4. Give the Team Talk You Would Have Liked to Receive
Empower your players.
Sometimes the vulnerability never shows itself. That doesn’t need to stop us from giving a talk that can lift them up anyways. Development is in the iterations, so if a player feels empowered and motivated, they are much more willing to stay the course.
Even when something is bothering them beneath the surface.
5. Celebrate Them (You Might Be the Only One)
Some of your players have never had someone tell them: “I’m proud of you.”
You can fill that void. When someone does something well or accomplishes an incredible small win, you might be the only one who sees it (player included). Our players need us to celebrate them as they reach new levels in their development.

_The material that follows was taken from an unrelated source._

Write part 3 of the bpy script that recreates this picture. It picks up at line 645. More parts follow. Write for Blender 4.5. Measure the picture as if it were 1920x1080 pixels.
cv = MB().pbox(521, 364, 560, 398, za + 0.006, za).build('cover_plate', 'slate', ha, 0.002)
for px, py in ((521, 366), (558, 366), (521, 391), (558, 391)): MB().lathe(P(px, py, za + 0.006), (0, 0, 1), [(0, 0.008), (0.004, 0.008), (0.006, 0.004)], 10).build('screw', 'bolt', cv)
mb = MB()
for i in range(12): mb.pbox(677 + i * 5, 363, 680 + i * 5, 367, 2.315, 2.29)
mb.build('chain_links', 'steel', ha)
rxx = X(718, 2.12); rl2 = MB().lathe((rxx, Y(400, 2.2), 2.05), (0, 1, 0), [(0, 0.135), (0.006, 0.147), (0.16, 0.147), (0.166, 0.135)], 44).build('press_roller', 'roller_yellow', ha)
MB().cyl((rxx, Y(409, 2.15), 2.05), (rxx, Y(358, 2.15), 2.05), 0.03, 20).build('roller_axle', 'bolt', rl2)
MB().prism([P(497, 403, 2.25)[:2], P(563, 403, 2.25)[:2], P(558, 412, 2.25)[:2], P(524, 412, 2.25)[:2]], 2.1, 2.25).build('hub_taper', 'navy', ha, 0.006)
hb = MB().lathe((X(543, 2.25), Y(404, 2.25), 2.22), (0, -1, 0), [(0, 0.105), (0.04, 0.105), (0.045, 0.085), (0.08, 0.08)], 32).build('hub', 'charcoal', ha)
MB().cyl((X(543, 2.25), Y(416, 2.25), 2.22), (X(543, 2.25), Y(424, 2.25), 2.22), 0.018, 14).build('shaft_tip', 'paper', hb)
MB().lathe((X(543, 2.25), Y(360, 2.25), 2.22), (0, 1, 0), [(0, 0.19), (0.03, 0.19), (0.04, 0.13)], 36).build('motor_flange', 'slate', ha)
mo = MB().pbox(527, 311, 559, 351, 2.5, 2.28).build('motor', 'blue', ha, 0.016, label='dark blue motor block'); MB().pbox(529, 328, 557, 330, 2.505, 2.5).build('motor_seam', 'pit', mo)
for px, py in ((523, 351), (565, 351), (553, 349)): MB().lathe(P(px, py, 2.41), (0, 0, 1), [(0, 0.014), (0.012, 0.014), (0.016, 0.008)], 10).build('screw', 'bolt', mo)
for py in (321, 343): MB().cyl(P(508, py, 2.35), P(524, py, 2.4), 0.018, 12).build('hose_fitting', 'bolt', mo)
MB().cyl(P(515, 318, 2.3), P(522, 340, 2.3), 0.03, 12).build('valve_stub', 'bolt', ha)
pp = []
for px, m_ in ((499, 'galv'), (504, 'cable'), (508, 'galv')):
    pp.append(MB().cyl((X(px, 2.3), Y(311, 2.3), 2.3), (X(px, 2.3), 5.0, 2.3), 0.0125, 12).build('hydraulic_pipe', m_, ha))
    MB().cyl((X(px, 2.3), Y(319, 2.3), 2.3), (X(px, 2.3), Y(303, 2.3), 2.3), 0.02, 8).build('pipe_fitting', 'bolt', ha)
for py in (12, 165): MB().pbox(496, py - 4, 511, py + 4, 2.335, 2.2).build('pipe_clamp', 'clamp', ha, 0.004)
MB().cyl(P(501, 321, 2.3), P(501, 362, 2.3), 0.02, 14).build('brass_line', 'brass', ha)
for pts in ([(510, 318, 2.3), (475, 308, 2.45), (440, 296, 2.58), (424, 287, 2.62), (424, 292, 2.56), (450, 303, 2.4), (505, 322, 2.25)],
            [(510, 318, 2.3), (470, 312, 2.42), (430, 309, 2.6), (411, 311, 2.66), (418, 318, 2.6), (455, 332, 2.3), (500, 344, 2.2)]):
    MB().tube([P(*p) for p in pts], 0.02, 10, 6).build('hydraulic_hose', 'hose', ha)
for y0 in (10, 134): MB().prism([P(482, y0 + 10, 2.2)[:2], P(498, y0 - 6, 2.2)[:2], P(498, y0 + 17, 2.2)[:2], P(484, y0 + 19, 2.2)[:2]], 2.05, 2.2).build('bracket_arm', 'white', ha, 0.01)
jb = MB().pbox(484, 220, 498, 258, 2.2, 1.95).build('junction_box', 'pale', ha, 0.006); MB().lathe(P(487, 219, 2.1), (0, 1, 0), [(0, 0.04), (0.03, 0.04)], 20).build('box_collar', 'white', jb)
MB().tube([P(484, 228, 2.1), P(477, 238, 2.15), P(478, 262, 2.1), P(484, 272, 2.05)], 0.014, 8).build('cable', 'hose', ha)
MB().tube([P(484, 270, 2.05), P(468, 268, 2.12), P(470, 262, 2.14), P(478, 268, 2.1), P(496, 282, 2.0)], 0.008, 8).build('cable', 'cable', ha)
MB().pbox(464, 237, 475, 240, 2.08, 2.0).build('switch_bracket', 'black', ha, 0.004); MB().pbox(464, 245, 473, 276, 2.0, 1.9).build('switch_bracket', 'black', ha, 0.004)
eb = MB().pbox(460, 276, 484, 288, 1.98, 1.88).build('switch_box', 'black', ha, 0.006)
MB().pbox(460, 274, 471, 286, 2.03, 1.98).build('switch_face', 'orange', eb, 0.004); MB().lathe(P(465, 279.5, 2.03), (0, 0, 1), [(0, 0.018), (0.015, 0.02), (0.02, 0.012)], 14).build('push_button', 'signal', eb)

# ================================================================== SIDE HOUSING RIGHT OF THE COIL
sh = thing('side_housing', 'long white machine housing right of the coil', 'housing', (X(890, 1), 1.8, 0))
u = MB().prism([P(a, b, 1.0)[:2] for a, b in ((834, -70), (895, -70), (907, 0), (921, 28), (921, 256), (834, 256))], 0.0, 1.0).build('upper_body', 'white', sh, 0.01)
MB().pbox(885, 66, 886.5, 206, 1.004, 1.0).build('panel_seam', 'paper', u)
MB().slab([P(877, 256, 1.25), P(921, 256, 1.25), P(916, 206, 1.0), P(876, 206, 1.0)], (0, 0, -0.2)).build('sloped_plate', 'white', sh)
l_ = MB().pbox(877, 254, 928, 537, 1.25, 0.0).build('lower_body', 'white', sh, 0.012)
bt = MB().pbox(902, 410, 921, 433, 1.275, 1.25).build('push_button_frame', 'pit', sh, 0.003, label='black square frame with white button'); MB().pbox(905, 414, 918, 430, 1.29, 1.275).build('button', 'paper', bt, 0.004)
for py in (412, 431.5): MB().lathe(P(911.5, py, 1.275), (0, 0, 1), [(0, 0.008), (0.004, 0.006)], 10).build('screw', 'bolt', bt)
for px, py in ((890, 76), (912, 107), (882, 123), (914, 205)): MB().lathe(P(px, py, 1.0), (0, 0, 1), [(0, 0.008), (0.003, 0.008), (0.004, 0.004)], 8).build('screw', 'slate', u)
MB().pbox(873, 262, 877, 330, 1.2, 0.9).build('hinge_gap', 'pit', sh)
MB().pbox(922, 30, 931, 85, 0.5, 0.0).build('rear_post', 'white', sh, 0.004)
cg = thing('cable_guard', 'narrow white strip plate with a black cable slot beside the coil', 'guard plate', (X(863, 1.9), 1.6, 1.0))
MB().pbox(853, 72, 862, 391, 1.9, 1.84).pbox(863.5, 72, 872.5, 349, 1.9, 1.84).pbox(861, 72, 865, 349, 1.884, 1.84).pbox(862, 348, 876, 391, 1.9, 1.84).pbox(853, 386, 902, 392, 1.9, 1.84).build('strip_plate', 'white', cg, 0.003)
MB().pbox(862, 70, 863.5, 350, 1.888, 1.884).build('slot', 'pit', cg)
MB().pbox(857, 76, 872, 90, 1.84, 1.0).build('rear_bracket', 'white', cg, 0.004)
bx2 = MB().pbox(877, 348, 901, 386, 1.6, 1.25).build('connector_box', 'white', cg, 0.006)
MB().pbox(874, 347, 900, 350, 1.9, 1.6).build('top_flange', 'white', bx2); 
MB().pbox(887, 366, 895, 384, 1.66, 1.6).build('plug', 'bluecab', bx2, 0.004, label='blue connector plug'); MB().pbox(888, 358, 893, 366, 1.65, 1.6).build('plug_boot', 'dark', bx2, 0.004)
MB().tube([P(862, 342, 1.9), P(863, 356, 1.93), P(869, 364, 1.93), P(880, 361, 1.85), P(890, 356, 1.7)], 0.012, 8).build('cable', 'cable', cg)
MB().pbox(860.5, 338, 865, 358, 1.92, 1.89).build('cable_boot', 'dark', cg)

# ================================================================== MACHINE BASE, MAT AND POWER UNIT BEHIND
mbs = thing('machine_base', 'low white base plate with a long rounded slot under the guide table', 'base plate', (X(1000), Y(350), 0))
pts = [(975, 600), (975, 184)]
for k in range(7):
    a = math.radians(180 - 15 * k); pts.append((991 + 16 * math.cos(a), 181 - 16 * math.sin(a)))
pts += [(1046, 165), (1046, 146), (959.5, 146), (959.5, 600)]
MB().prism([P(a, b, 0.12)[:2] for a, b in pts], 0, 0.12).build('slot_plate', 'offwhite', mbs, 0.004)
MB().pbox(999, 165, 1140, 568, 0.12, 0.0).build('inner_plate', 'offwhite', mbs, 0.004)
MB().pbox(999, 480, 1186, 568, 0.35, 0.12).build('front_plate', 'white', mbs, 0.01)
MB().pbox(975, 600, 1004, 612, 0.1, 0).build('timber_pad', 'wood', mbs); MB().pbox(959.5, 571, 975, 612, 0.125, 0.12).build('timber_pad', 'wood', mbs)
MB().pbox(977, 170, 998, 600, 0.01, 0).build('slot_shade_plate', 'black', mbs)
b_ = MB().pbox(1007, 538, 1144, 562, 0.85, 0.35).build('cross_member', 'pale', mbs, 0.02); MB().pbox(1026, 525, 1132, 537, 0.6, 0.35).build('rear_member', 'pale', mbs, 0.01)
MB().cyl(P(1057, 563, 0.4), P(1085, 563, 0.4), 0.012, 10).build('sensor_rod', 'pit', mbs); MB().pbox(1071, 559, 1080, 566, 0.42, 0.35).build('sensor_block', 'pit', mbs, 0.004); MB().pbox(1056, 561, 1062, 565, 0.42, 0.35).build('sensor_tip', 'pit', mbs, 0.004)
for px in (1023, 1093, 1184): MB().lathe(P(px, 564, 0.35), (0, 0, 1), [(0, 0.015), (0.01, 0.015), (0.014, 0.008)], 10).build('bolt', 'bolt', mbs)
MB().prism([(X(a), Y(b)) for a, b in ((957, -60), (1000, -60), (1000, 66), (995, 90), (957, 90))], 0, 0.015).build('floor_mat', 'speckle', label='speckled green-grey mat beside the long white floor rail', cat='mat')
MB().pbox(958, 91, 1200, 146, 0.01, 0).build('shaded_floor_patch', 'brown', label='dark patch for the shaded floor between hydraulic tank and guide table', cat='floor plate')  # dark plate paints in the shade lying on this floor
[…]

Otherwise, their willingness to continue iterating will lose to a deep-seated insecurity that was never addressed until too late.
Final Words
I gave a team talk a few weeks back, and a player of mine messaged me to say thank you.
He went on to describe the mental turmoil he had experienced the last several weeks, and how the team talk I gave impacted him on a deep level. There was a lot of gratitude and thanks shared, but that’s not the point. The point is that there was no way to know the extent of what he was going through until he told me after the fact.
I can't recall the exact words I used that night, but I aimed to deliver an empowering team talk that would have resonated with me if I were in their shoes.
As coaches, we must lead with empathy because everyone is going through something.
And they’ll need your help whether they verbalize it or not.